A federal judge temporarily blocked Kentucky’s new law banning abortions once a fetal heartbeat can be detected – usually six or seven weeks into a pregnancy.

Hours after Gov. Matt Bevin, a Republican, signed the bill into law Friday, the ACLU filed a legal challenge and Judge David J. Hale of the U.S. District Court for the Western District of Kentucky issued a temporary restraining order to block enforcement of the law.

“This onslaught of bans on abortion that fly in the face of Roe v. Wade are designed specifically for the purposes of trying to get the Supreme Court to reconsider Roe,” said ACLU attorney Brigitte Amiri, according to the Associated Press (AP).

Bevin has signed into law a series of bills aimed at restricting abortion in his state. The ACLU has filed four lawsuits against pro-life legislation passed in the Bluegrass State – the most against any state with regard to abortion.

The Kentucky law would prohibit most abortions once the fetal heartbeat can be detected, except in a case in which the mother’s life is in danger.

According to the AP report, ACLU attorneys said the Kentucky heartbeat abortion law would block 90 percent of abortions in the state.

“If the six-week ban takes effect, the consequences will be devastating,” Amiri said.
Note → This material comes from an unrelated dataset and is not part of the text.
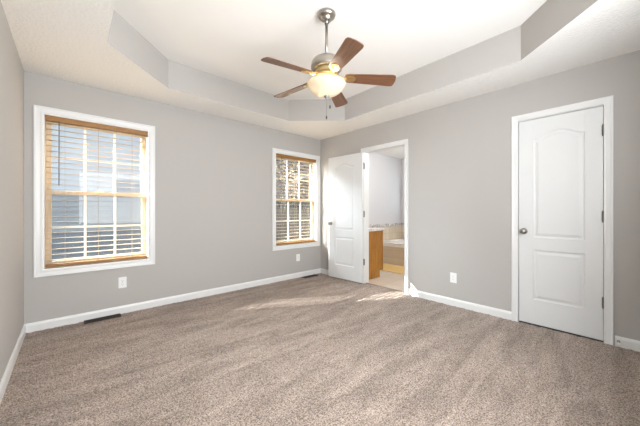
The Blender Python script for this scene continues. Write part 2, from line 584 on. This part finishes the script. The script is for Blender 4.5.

According to the New York Times, Steve Pitt, general counsel to the governor, said the abortion industry and its advocates are showing signs of desperation.

“This case or others like it from other states will result in major changes in abortions in the U.S. in the near future,” he said. “The ACLU, Planned Parenthood and others favoring unlimited abortions know this and are in a panic.”

A Marist poll released in February revealed recent legislation in Democrat-led states that makes abortion a fundamental right and allows the procedure even moments before birth has led to a “sudden and dramatic shift” toward the pro-life position.

The poll found a double-digit shift, with Americans now as likely to identify as pro-life (47 percent) as pro-choice (47 percent) since a similar Marist poll conducted in January. In addition, pro-life Democrats alone have shifted from 20 to 34 percent, an outcome that shows more than one-third of Democrats now identify as pro-life.

“Current proposals that promote late-term abortion have reset the landscape and language on abortion in a pronounced – and very measurable – way,” Marist Poll Director Barbara Carvalho said about the results, adding:

The recent legal changes to late-term abortion and the debate which followed have not gone unnoticed by the general public…there has been a significant increase in the proportion of Americans who see themselves as pro-life and an equally notable decline in those who describe themselves as pro-choice.

The ACLU is also challenging another new Kentucky measure that would ban abortions sought because the gender, race, or disability of the unborn baby is undesirable. Bevin took to Twitter, however, to point out he had yet to sign that bill into law:

Bevin has welcomed the legal challenges to his pro-life legislation.

In an op-ed Monday at the Richmond Register, the governor called out the abortion rights advocates who championed the New York abortion law and similar measures in Virginia and other states. Bevin said these abortion proponents “have dropped the pretense of ‘safe, legal and rare’” abortion, and have made clear their real agenda is the “mass murder of innocent babies.”

Bevin condemned those “applauding infanticide and playing word games by calling murder a ‘choice’” as they make the claim such acts are the marks of “courageous” women.

“On the contrary, standing up for life, with the current state of our culture and against the countless millions of lobbying dollars from leftists, is a display of true courage,” Bevin wrote. “As long as the Bevin administration exists, we will fight with all of our intellect, our talent, and our heart to defend the innocent. We will fight for life.”